CONNER BECKER, Standard-Examiner

Box Elder's Quincey Lish, left, and Olivia Daniels, right, walk off the field following a 3-1 loss to Salem Hills in the 5A softball state championship series on Friday, May 22, 2026, at Gail Miller Field at BYU in Provo.

No inning was safe, though, Willard insisted, and Friday’s final fireworks had all the makings of a game itching to burst open. After all, the Bees climbed out of a 6-1 deficit against Spanish Fork to release themselves from bracket play and qualify for the title series.

“This team had a bond that no other Box Elder team has ever had,” Willard said. “We love each other like sisters.

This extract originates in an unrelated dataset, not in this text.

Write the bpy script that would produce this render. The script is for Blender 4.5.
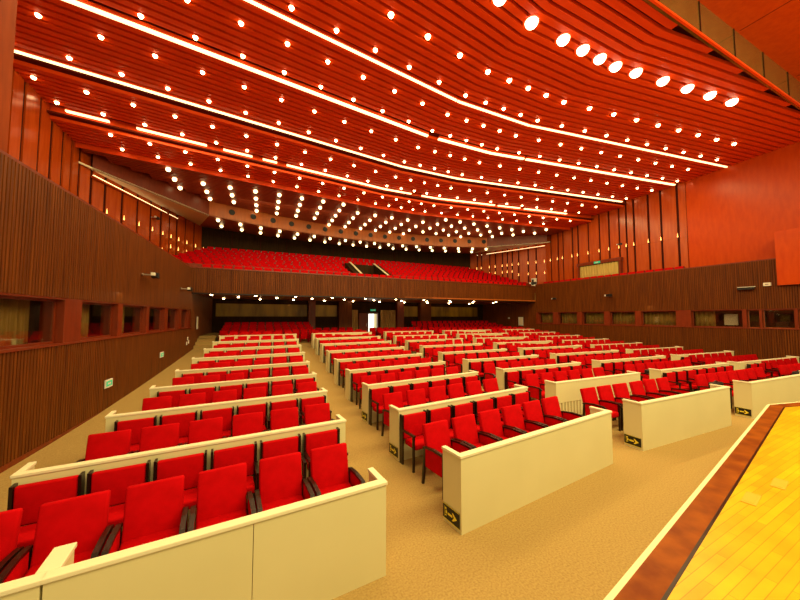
import bpy, bmesh, math, random
from mathutils import Vector, Matrix
random.seed(7)
R = math.radians
for o in list(bpy.data.objects): bpy.data.objects.remove(o, do_unlink=True)
SC = bpy.context.scene
COL = SC.collection

# ------------------------------------------------------------------ camera
PITCH, YAW, CAMH = R(3.1), R(24.4), 2.7
cd = bpy.data.cameras.new('camera'); cam = bpy.data.objects.new('camera', cd); COL.objects.link(cam)
cd.sensor_width = 36; cd.lens = 36 * 315 / 800; cd.clip_start = .05; cd.clip_end = 200
fw = Vector((math.sin(YAW) * math.cos(PITCH), math.cos(YAW) * math.cos(PITCH), math.sin(PITCH)))
cam.location = (0, 0, CAMH); cam.rotation_euler = fw.to_track_quat('-Z', 'Y').to_euler()
SC.camera = cam
# ------------------------------------------------------------------ world, lights, exposure
w = bpy.data.worlds.new('world'); SC.world = w; w.use_nodes = True
w.node_tree.nodes['Background'].inputs[0].default_value = (1, .78, .36, 1)
w.node_tree.nodes['Background'].inputs[1].default_value = 1.3
SC.view_settings.view_transform = 'Standard'; SC.view_settings.look = 'None'
SC.view_settings.gamma = 1; SC.view_settings.exposure = -0.70
def area(name, loc, target, sx, sy, power, col=(1, .80, .36)):
    l = bpy.data.lights.new(name, 'AREA'); l.shape = 'RECTANGLE'; l.size = sx; l.size_y = sy
    l.energy = power; l.color = col
    o = bpy.data.objects.new(name, l); COL.objects.link(o); o.location = loc
    o.rotation_euler = (Vector(target) - Vector(loc)).to_track_quat('-Z', 'Y').to_euler()
    return o
area('stage_wash_light', (9, -1.5, 10.5), (9, 7, 0), 20, 2, 2600)
area('stage_top_light', (7, 0.2, 10.5), (7, 0.6, 0), 16, 1.5, 1350)
# unseen area lights added to boost the light in the hall and balcony
area('cove_fill_light', (8.8, 10.3, 11.3), (8.8, 11.3, 0), 28, .4, 2300)
area('cove_fill_light', (8.8, 16.0, 10.9), (8.8, 17.5, 0), 28, .4, 2000)
area('balcony_fill_light', (8.8, 22.3, 10.2), (8.8, 25, 6), 20, 2.5, 450)

STRIP_E, DOWN_E, BULB_E, SPOT_E = 5, 30, 9, 12
LAMP = (1, .80, .50)
# ------------------------------------------------------------------ materials
MATS = {}
def mat(name, col, rough=.5, spec=.4, metal=0, emit=None, estr=0):
    m = bpy.data.materials.new(name); m.use_nodes = True
    b = m.node_tree.nodes['Principled BSDF']
    b.inputs['Base Color'].default_value = (*col, 1); b.inputs['Roughness'].default_value = rough
    b.inputs['Specular IOR Level'].default_value = spec; b.inputs['Metallic'].default_value = metal
    if emit: b.inputs['Emission Color'].default_value = (*emit, 1); b.inputs['Emission Strength'].default_value = estr
    MATS[name] = m; return m
def noise_mat(name, c1, c2, scale=(1, 1, 1), rough=.5, spec=.4, nscale=5, detail=4, bump=0, rough2=None):
    m = mat(name, c1, rough, spec); nt = m.node_tree; b = nt.nodes['Principled BSDF']
    tc = nt.nodes.new('ShaderNodeTexCoord'); mp = nt.nodes.new('ShaderNodeMapping'); mp.inputs['Scale'].default_value = scale
    n = nt.nodes.new('ShaderNodeTexNoise'); n.inputs['Scale'].default_value = nscale; n.inputs['Detail'].default_value = detail
    r = nt.nodes.new('ShaderNodeValToRGB'); r.color_ramp.elements[0].position = .3; r.color_ramp.elements[1].position = .7
    r.color_ramp.elements[0].color = (*c1, 1); r.color_ramp.elements[1].color = (*c2, 1)
    L = nt.links.new
    L(tc.outputs['Object'], mp.inputs[0]); L(mp.outputs[0], n.inputs['Vector']); L(n.outputs['Fac'], r.inputs[0]); L(r.outputs[0], b.inputs['Base Color'])
    if bump:
        bp = nt.nodes.new('ShaderNodeBump'); bp.inputs['Strength'].default_value = bump; bp.inputs['Distance'].default_value = .01
        L(n.outputs['Fac'], bp.inputs['Height']); L(bp.outputs[0], b.inputs['Normal'])
    return m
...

The bond between all of us was unreal, and I think that’s truly the reason we were here today.”

Hall doubled into center field for a one-out, extra-base hit in the top of the seventh, but the dooming sequence soon followed: junior Izibel Mason grounded out to shortstop, Norman intentionally walked Blackmer on the next at-bat, and Lucy Griffin grounded into a fielder’s choice that brought the rally caps down once and for all.

The stage is big, and Box Elder maximized every attainable contest in the playoff’s design. To merely get down to Provo, Merrill said, is a feat of its own for anybody in Utah’s Class 5A.

“I believe it’s the hardest division in the state, to get to this place in 5A just with so many good teams,” Merrill said.

Willard, Lucy Braegger, Katelyn Oki and Quincy Lish will all walk away from the program as they graduate from high school this spring.

“They’re great women,” Merrill said. “They’re going to go off and do great things; that’s our legacy. That’s what we want our program to be able to do is build people.”

Other teams came close, and others even looked the part, but this year’s team set the bar.

“They better watch out because they’ll be coming even harder at them,” Willard said. “We have some really good underclassmen coming up, and they’re going to do an amazing job. I would not be shocked to see them back here.”